А уж пьешь, так не жалей,
Только лучшее и пей.
Пьянство — грех, но грешен вдвое
Тот, кто пьет — и пьет помои.
(перевод О. Чухонцева)
В настоящей главе я ограничусь лишь двумя вариациями на тему гётевской теории познания. Выбор их не в малой степени обусловлен непосредственной связью их с предшествующими главами, так что мне остается надеяться, что возможные недочеты и неясности предыдущего изложения исчезнут или. по меньшей мере, будут сокращены до минимума в свете нижеследующих размышлений.

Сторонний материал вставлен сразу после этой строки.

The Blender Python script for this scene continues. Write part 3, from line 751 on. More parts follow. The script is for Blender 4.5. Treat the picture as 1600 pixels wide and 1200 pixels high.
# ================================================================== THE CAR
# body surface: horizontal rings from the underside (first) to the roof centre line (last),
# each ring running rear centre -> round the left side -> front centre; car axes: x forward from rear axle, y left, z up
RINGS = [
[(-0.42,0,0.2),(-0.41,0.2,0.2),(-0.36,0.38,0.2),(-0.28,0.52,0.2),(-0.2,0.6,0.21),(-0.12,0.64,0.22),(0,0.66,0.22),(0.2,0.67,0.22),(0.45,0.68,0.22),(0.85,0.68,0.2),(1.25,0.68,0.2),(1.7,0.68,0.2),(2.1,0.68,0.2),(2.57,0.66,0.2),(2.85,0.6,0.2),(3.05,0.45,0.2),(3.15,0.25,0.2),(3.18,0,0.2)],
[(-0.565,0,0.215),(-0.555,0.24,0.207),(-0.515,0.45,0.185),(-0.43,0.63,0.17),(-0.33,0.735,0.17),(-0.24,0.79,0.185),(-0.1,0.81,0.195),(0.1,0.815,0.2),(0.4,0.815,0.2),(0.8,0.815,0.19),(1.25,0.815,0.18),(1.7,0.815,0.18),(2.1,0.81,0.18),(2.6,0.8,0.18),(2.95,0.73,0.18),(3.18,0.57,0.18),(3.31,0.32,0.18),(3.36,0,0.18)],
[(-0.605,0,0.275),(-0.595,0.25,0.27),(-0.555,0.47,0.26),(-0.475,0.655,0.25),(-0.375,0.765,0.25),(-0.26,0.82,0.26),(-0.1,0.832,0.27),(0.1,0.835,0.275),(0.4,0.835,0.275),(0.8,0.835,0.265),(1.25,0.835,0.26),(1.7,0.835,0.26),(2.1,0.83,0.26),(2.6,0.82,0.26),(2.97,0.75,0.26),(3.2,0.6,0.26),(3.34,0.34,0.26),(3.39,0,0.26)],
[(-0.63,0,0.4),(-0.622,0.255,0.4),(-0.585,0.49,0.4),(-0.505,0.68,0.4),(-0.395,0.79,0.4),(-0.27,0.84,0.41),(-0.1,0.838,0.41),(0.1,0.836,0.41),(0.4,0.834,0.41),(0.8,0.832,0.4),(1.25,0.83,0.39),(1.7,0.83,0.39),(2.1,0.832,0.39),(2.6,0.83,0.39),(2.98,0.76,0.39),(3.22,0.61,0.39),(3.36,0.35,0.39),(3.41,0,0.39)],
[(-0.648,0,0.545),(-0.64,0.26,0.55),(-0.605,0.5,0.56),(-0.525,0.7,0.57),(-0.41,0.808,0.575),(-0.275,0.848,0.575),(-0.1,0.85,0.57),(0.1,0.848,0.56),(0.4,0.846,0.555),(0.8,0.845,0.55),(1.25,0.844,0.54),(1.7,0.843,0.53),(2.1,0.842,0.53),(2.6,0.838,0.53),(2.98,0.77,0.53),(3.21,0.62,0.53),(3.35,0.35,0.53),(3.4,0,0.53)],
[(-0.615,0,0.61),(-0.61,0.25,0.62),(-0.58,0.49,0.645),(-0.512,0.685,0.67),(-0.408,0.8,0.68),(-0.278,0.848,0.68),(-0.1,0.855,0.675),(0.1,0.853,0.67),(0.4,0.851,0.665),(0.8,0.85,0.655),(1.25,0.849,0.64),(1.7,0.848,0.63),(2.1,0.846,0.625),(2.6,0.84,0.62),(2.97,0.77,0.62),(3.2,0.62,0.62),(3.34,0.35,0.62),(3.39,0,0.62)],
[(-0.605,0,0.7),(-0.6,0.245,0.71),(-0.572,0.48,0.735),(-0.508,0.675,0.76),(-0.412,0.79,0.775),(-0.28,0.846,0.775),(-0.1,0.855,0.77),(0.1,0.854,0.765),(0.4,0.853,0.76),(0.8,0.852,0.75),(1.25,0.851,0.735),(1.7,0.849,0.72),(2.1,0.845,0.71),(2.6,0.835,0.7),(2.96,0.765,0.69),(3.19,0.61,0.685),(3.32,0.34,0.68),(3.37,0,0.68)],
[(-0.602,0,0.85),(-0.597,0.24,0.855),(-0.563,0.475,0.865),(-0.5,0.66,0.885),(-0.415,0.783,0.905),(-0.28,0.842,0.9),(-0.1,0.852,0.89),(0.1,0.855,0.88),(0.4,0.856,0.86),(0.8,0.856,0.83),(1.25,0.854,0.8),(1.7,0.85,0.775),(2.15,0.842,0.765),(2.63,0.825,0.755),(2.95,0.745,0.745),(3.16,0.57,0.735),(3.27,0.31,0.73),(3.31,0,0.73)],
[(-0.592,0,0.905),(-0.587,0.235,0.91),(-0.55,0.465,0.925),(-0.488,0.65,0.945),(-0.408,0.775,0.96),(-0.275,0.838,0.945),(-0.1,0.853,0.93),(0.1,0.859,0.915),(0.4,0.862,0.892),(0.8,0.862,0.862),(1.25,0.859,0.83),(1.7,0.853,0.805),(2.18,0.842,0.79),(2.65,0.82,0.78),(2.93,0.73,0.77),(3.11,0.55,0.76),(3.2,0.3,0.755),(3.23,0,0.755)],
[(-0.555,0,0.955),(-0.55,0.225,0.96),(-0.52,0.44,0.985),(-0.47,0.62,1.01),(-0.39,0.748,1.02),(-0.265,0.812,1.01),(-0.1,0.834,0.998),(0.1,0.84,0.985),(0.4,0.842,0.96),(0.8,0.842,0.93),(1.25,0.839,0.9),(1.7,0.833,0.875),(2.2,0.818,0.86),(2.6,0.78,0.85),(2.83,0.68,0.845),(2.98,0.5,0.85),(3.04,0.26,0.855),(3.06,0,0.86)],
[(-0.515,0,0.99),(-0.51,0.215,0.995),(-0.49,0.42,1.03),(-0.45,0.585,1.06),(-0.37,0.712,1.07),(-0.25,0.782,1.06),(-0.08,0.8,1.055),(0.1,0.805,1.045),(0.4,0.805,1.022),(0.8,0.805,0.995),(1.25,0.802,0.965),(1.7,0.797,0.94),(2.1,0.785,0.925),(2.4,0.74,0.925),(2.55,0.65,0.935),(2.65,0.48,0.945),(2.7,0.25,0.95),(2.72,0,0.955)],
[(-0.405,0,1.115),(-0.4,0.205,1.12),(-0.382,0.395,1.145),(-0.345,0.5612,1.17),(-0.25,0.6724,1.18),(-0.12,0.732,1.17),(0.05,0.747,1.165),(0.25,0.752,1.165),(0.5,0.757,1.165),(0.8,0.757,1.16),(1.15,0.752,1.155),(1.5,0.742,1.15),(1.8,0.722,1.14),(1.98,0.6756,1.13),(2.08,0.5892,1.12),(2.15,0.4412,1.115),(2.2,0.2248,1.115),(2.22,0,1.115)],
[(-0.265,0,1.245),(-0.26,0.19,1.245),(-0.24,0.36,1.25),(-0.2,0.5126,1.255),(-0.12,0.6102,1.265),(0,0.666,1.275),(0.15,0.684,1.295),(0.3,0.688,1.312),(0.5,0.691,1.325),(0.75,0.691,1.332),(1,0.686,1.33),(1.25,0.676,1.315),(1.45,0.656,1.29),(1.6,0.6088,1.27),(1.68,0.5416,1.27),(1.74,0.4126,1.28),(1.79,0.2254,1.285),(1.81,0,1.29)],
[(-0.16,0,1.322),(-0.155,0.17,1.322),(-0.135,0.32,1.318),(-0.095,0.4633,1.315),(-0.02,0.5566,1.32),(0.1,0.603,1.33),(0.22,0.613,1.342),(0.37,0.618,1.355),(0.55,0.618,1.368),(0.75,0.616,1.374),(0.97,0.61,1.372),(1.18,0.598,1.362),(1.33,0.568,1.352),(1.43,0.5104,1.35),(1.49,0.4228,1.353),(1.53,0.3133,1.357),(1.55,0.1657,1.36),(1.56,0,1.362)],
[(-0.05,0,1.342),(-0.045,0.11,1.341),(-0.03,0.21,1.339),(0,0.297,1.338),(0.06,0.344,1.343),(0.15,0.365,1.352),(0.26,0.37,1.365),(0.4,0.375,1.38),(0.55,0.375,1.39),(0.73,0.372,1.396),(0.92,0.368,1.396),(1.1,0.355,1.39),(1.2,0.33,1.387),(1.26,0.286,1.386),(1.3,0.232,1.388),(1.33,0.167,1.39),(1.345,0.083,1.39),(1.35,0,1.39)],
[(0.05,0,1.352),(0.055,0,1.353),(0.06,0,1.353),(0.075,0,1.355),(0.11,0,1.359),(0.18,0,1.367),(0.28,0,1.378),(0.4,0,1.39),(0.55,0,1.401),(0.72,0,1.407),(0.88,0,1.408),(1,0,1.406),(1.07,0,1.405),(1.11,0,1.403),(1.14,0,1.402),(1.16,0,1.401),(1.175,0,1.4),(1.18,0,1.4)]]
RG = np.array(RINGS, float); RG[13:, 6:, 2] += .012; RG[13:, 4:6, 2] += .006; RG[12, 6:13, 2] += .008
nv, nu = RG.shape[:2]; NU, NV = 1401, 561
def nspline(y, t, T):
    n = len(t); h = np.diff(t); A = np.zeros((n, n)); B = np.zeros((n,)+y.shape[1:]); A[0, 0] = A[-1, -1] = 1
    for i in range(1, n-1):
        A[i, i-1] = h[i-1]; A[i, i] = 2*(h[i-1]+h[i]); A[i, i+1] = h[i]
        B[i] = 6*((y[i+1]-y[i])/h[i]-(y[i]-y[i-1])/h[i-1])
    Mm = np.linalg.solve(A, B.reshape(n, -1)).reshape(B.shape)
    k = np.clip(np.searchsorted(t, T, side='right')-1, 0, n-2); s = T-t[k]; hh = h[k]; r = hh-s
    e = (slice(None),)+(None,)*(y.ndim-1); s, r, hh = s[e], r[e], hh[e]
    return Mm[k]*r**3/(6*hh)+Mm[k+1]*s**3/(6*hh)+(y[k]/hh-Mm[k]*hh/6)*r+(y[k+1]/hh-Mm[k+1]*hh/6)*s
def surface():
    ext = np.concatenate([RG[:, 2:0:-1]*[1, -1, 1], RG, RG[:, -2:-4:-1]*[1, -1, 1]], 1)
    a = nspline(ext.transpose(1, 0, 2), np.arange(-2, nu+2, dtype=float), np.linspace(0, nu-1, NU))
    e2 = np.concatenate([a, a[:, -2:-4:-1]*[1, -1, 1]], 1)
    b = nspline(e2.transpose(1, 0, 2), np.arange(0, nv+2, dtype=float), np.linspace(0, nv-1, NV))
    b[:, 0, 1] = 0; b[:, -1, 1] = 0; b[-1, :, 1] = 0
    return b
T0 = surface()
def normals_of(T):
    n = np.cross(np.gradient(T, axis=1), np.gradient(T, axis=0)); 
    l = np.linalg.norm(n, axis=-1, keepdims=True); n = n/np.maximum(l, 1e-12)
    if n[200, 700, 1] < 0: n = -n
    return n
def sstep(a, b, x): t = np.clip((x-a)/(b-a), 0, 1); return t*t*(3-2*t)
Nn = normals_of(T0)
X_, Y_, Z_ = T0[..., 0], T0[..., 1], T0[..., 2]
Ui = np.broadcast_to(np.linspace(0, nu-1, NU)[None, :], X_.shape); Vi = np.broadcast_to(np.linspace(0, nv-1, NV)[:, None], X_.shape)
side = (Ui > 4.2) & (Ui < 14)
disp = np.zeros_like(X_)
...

Чувственность, рассудок, разум в свете гётевской методологии
При поверхностном ознакомлении с творчеством Гёте тема чувственности сопряжена с большими недоразумениями. Выискиватели цитат работают здесь, так сказать, с разных концов, находя вполне солидный материал для подтверждения двух противоположных точек зрения. Чувственность, с одной стороны, празднует у Гёте величайший триумф; об этом свидетельствуют сотни страниц его биографии и множество личных признаний. Автор «Вертера» и «Римских элегий» давал современникам не один повод говорить о неприличии; накрахмаленные воротники сетовали на несдержанность «бурного гения», живущего-де в свое удовольствие. Да и в наше время достаточно окинуть беглым взором хотя бы «Венецианские эпиграммы» и покопаться в двух-трех сплетнях по поводу Христианы Вульпиус, жены поэта, которую мать Гёте называла «милым постельным сокровищем», а сам Гёте охарактеризовал однажды как «явный маленький эротикон», чтобы сложить себе противоударное мнение об отношении Гёте к чувственному. Недоразумения возникают при освещении материала с другого конца, где «Годам учения», или «Театральному призванию», противостоят «Годы странствия», или «Отрекающиеся». Как, в самом деле, понять на фоне торжества чувственного эту фразу, уже приведенную нами однажды: «В одном я могу Вас уверить, что в полном разгаре счастья я живу в непрерывном отречении»? Или еще другую: «От человека только чувственного природа многое скрывает». Отречение Гёте , годы странствия его оставались тем не менее заслоненными бурным передним планом. Не только обывательскому взору не удавалось и не удается доныне проникнуть вглубь, но и многим проницательнейшим людям. Гердер, всегда относившийся к Гёте как к «большому ребенку», видел в его отношении к жизни нечто «воробьиное» («das Spatzenmässige»). Даже Шиллер признавался еще до встречи с Гёте: «Близость с таким человеком не улыбается мне». «Ничто не производит более тягостного впечатления, — сетовал Нибур, — чем если великий дух лишает себя крыльев и ищет своей виртуозности в чем-нибудь гораздо более низменном, отворачиваясь от высшего».